HOW TO BUILD A NATIVE AMERICAN ART EXHIBITION?

(13/07/2023)


Léa Toulouse Florentin has worked in the arts for over ten years in Canada, the United States, the United Kingdom, and France. She obtained a Masters in Critical and Curatorial Studies and a Bachelor of Arts in Art History and First Nations Studies at the University of British Columbia in Vancouver, Canada. She worked in museums, galleries, universities, and start-ups to develop her career in the art market all over the world. One of her accomplishments was to curate an exhibition at Winsor Gallery in Vancouver, Canada, featuring six contemporary First Nations women artists with a focus on Indigenous matriarchy, also the subject of her academic research. Today she works directly within the art market in the world of online contemporary art sales in Paris.
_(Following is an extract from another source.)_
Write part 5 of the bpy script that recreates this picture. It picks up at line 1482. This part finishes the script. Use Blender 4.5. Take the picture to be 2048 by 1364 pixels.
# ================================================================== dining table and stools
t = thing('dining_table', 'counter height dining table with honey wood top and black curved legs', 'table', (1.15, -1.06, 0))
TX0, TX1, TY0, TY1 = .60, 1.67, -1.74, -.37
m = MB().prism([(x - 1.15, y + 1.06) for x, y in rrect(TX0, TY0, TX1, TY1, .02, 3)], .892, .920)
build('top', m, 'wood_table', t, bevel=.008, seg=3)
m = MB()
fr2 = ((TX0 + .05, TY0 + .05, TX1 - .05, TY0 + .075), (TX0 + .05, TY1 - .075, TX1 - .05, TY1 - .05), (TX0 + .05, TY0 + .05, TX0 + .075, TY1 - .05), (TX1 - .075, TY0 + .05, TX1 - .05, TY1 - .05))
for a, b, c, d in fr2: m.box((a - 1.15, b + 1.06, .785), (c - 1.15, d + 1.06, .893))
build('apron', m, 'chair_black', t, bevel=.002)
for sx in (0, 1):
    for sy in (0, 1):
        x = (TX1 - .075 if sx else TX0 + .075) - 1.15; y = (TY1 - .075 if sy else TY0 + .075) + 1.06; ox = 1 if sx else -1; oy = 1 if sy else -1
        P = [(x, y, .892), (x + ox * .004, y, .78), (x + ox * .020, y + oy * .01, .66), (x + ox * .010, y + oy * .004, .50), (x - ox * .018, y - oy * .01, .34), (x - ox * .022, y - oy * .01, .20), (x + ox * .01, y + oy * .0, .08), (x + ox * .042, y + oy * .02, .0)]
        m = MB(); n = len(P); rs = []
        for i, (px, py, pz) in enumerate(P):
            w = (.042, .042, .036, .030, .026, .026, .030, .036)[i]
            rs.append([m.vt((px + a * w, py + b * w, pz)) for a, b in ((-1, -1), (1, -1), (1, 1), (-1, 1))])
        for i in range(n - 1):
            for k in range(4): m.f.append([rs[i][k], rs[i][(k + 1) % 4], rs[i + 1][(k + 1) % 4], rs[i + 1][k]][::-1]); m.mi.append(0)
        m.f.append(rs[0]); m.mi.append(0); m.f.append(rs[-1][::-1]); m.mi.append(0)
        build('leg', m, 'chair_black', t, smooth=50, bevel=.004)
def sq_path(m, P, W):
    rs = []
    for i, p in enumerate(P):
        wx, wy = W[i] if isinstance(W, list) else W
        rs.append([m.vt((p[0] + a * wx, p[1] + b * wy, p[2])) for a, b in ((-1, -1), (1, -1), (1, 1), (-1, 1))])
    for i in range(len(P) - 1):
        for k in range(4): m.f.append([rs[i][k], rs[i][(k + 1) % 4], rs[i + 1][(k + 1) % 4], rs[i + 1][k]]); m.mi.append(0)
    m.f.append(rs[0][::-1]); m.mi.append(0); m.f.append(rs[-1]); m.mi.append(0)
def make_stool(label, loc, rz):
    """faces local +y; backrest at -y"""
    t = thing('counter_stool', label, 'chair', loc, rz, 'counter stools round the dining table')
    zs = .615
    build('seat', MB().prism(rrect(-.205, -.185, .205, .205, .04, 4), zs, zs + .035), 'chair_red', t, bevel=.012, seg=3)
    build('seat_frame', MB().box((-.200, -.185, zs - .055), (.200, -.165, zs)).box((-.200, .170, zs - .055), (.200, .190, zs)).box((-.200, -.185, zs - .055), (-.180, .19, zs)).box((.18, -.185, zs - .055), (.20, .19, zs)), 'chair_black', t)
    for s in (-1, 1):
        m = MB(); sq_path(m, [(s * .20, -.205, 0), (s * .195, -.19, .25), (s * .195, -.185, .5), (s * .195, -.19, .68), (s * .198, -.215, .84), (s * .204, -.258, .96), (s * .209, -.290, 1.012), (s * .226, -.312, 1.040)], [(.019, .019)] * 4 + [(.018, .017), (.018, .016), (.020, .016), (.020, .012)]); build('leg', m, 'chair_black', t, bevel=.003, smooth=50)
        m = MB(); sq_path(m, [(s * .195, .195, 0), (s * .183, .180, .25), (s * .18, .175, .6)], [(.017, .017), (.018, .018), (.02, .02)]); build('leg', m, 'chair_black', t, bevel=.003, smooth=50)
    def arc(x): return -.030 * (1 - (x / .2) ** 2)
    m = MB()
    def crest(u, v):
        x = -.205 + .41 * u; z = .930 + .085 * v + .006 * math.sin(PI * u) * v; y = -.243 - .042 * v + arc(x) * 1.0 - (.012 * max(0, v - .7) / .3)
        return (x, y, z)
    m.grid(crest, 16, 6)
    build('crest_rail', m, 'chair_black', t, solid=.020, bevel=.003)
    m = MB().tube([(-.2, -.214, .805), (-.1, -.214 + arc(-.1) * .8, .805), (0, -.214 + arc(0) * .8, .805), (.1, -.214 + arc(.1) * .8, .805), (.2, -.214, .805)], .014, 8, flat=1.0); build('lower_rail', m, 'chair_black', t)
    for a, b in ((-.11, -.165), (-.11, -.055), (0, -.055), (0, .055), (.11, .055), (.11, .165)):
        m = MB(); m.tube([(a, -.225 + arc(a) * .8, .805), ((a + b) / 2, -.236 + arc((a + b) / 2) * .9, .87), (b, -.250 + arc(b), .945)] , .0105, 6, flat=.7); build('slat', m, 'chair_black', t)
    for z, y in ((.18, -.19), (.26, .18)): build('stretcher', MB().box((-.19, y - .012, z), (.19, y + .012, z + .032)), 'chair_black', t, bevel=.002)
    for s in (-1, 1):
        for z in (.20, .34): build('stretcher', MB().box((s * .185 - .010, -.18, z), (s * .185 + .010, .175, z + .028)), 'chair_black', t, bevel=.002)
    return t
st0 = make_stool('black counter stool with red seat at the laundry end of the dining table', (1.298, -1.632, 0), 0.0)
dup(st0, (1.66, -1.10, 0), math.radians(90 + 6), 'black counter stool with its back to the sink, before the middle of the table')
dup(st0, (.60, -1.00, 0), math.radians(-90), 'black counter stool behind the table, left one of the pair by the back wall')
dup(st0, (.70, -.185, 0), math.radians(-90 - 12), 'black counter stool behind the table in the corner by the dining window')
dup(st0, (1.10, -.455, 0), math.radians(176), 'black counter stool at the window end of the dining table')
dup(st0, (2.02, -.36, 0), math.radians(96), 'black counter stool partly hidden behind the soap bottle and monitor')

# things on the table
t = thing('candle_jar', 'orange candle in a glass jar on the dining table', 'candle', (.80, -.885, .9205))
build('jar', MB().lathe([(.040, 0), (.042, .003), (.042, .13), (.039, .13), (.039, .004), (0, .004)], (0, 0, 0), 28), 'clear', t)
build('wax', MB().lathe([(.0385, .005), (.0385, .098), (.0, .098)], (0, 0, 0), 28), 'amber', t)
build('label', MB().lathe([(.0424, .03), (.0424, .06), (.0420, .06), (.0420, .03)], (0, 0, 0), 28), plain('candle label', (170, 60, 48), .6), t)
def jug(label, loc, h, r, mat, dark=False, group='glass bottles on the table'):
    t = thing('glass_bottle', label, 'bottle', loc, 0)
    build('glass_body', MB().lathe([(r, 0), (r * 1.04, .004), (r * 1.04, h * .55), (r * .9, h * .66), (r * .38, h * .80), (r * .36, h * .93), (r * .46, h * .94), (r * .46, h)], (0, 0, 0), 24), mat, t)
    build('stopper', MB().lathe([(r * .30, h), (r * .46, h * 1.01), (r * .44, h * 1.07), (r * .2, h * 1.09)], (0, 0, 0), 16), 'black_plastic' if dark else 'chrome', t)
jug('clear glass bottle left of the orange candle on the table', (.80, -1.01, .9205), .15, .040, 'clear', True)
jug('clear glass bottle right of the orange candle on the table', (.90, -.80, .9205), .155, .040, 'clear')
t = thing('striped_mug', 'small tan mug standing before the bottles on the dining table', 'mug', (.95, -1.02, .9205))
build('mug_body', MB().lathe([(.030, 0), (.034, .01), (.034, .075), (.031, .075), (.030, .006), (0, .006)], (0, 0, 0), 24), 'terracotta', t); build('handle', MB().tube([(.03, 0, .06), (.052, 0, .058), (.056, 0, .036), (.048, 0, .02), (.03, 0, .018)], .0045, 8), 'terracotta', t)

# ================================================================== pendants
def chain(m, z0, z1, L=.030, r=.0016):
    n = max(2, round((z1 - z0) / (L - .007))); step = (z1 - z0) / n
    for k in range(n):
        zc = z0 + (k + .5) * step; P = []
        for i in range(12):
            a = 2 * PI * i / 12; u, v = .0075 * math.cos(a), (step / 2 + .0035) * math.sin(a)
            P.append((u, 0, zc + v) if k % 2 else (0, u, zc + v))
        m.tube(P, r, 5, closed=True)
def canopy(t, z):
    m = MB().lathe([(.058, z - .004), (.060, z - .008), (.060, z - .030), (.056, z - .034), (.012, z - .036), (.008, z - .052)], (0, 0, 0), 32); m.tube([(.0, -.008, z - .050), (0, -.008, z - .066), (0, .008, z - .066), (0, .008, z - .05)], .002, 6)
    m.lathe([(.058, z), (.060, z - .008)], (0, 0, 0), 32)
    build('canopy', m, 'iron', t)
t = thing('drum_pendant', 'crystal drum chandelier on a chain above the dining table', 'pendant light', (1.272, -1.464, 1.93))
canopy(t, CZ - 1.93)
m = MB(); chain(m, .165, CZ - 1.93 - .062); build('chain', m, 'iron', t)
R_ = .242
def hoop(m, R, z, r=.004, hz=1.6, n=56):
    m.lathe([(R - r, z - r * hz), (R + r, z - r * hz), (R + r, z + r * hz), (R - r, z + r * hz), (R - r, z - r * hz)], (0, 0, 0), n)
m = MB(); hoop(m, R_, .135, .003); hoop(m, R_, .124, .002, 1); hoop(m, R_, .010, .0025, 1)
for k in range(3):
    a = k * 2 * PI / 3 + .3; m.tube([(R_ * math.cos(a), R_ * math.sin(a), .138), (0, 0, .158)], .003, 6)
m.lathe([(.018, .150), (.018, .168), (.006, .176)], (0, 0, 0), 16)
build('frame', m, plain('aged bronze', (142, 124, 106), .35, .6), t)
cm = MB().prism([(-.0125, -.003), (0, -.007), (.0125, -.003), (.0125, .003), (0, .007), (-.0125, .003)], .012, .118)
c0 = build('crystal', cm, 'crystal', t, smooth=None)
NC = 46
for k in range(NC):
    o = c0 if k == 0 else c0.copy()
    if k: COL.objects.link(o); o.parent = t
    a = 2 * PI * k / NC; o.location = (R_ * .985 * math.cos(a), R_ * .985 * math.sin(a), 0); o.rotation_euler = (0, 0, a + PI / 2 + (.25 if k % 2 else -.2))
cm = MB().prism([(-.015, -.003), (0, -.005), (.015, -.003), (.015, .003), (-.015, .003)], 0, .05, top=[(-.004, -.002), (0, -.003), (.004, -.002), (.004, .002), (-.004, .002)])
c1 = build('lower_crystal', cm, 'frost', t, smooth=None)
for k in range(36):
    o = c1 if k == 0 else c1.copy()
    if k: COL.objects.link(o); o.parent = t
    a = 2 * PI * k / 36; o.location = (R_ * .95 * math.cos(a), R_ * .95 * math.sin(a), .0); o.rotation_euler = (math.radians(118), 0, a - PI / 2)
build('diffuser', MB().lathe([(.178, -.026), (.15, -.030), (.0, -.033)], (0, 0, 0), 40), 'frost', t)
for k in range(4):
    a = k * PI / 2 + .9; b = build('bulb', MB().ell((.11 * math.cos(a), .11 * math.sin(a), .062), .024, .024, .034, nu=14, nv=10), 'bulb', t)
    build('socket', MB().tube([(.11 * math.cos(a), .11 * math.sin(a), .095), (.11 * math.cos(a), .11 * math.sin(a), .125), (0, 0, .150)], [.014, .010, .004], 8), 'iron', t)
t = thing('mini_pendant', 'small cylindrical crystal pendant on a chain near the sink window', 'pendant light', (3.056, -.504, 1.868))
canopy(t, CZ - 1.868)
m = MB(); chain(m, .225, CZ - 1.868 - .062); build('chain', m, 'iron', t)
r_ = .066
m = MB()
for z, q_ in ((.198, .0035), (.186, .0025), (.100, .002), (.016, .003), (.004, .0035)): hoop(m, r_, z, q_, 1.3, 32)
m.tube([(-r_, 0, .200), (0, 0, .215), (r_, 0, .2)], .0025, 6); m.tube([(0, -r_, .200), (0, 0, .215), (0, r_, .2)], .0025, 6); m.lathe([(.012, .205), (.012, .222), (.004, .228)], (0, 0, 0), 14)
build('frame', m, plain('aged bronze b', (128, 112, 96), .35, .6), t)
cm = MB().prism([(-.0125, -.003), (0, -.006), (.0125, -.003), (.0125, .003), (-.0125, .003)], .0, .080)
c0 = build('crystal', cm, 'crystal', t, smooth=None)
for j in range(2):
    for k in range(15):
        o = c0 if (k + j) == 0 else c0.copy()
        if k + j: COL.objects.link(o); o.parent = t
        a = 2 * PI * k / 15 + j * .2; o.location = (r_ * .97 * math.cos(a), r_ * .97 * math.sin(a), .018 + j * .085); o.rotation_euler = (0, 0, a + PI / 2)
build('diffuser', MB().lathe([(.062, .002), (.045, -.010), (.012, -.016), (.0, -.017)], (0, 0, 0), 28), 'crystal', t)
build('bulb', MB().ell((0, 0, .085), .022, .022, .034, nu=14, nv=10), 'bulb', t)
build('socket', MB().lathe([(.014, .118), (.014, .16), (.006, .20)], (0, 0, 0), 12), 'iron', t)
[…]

Conference : How to build a Native American art exhibition?
June 30, 2022 - 11.30AM at Sorbonne University Pierre and Marie Curie Campus.

The aim of this talk is to illustrate, in detail, each part of the process of mounting an exhibition with a focus on Indigenous contemporary art as the subject. Starting with the initial concept, to the research and development of an exhibition. Through the work of the artists featured in my research and my selection of accompanying postcolonial scholarship I hope to raise questions about the role of Indigenous women in decolonization and self-determination, and the discourses surrounding these theories and praxes in a contemporary context. This will be carried out by looking at the artists through a particular framework that consists firstly of a matriarchal and sovereign lens, secondly through cultural resurgence, and thirdly through the act of art and exhibition creation as a political performance. The exhibition process, from start to finish, plays an integral role in the construction of an exhibition and the way the content is portrayed.